Not surprisingly, both play up the role of operations in the firm’s success.

A traditional ready-to-wear fashion company in the West sends the designs for its clothes to independent factories in countries like China and India, where the labor to make them is cheap. These clothes are then shipped back and stocked in stores in spring and fall, with smaller shipments throughout the year.

But a brand at Inditex will make a fall collection, for example, and then ship only three or four dresses or shirts or jackets in each style to a store. There’s very little leftover stock, few extra-smalls or mediums hiding in the back. But store managers can request more if there’s demand. They also monitor customers’ reactions, on the basis of what they buy and don’t buy, and what they say to a sales clerk: “I like this scooped collar” or “I hate zippers at the ankles.” Inditex says its sales staff is trained to draw out these sorts of comments from their customers. Every day, store managers report this information to headquarters, where it is then transmitted to a vast team of in-house designers, who quickly develop new designs and send them to factories to be turned into clothes.

More than half of Inditex’s manufacturing takes place either in the factories it owns or within proximity to company headquarters, which is to say in Europe or Northern Africa.

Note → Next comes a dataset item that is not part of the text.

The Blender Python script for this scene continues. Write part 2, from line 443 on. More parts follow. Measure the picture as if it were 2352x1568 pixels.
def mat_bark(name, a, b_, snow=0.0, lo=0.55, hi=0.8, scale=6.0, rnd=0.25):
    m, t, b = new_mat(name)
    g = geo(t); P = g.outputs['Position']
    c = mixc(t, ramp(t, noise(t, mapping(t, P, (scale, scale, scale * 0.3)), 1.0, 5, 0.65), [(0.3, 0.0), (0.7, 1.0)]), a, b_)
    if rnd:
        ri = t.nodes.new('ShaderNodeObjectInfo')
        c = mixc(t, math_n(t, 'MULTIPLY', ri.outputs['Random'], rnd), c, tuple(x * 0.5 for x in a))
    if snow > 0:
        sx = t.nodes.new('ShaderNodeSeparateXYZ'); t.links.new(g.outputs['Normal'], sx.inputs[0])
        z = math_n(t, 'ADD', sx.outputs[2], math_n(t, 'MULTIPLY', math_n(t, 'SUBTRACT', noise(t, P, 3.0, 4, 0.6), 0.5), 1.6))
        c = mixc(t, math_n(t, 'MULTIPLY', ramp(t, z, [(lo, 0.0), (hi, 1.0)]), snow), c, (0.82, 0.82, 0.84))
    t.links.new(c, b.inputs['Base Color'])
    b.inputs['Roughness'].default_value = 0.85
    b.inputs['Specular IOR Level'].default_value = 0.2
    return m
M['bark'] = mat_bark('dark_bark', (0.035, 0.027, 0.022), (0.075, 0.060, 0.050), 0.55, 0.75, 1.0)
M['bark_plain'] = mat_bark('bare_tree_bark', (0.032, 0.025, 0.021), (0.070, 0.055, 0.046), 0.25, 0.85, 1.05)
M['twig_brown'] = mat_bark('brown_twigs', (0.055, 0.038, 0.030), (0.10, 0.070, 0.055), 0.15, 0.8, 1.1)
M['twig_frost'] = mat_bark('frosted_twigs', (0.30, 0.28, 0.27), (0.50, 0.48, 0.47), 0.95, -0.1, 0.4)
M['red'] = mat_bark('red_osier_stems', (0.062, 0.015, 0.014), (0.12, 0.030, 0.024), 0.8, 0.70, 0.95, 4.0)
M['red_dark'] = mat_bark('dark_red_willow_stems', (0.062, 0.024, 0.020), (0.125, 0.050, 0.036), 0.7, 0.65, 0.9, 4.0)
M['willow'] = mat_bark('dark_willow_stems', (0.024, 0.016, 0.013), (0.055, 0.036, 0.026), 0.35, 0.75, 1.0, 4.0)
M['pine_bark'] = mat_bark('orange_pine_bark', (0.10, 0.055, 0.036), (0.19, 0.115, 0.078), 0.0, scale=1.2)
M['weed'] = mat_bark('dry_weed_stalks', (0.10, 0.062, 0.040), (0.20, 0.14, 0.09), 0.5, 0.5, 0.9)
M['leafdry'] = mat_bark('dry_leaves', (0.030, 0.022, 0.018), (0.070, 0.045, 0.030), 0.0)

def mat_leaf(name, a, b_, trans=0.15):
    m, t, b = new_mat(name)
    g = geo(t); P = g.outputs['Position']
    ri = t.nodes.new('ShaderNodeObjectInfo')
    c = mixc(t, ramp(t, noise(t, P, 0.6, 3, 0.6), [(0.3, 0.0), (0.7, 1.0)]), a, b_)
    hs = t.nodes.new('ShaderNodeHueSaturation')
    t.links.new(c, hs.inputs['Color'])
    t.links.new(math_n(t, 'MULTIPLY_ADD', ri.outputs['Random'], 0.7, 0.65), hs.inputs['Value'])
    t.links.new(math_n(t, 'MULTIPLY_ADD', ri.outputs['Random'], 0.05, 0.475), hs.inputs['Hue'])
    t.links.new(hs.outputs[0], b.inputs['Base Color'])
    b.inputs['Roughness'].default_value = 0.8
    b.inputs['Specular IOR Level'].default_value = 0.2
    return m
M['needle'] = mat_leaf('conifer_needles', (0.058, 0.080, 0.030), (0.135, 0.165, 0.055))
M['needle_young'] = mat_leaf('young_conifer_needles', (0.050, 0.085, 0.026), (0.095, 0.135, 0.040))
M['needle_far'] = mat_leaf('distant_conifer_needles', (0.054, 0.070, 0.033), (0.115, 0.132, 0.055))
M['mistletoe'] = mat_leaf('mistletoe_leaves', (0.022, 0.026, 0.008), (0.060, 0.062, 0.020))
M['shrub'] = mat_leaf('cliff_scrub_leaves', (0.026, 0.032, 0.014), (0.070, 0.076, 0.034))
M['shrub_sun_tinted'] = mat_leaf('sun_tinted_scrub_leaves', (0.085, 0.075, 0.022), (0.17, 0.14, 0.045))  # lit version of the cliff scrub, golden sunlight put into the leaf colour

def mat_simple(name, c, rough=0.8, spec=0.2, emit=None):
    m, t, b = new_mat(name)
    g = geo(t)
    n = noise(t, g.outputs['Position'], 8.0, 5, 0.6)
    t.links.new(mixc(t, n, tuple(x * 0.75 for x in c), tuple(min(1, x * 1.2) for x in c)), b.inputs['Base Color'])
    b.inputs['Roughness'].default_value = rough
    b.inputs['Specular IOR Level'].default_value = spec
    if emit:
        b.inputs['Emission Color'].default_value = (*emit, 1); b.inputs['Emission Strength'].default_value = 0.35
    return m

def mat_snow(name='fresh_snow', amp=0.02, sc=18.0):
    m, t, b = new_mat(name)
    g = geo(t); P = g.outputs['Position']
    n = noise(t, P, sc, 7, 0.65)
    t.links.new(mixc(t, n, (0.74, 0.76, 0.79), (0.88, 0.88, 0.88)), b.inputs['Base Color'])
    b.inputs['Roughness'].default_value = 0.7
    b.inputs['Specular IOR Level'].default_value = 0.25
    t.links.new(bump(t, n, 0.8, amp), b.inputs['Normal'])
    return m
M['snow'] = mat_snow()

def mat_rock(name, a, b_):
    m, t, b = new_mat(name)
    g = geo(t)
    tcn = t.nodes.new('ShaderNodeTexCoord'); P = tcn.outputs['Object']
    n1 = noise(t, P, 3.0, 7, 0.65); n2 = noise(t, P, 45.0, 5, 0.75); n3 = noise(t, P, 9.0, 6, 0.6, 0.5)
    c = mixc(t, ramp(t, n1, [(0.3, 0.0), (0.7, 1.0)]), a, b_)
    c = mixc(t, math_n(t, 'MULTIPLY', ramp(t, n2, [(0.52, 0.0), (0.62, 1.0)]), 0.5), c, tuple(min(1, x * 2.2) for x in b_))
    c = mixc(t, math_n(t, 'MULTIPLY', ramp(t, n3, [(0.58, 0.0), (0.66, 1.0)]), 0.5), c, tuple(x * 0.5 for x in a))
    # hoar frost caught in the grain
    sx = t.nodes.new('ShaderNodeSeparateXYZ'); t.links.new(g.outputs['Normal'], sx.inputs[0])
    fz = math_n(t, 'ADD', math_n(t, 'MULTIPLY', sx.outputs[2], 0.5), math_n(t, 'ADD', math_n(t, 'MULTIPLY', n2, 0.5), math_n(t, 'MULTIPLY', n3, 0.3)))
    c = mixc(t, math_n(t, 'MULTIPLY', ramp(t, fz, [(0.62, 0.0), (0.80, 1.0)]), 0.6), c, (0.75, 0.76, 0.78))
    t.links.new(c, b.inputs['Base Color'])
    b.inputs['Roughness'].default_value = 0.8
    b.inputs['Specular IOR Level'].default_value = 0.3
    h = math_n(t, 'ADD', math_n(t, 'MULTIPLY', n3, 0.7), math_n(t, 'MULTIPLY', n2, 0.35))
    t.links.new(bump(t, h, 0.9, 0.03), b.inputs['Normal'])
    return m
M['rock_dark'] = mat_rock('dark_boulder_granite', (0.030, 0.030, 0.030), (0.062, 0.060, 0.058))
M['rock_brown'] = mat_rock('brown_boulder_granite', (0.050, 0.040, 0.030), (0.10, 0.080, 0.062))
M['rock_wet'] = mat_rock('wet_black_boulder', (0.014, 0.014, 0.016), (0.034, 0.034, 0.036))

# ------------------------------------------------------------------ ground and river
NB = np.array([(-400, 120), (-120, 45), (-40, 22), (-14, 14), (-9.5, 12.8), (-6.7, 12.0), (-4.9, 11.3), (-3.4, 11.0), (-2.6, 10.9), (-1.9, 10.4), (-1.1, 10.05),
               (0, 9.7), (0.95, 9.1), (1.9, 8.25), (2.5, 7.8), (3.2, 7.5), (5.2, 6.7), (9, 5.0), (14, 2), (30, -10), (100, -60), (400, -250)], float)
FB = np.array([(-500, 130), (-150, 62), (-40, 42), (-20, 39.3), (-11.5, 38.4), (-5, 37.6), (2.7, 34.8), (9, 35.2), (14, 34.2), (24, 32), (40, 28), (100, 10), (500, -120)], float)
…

Inditex owns factories in Spain and outsources production to factories in Portugal, Morocco and Turkey — considered costly labor markets, typically. The rest of its clothes are produced in China, Bangladesh, Vietnam and Brazil, among other countries. The trendiest items are made closest to home, however, so that the production process, from start to finish, takes only two to three weeks. Inditex’s higher labor costs are offset by greater flexibility — no extra inventory lying around — and on faster turnaround speed.

That means that if Inditex stores in London, Tokyo and São Paulo all have customers responding enthusiastically to, let’s say, sequined cranberry-colored hot pants, Inditex can deliver more of these, or a variation on hot pants, sequins or that cranberry color, to stores within three weeks. The company tries to keep the stock fresh; one promise its stores make is that you will always be buying something nearly unique. Merchandise moves incredibly quickly, even by fast-fashion standards. All those thousands of Inditex stores receive deliveries of new clothes twice a week.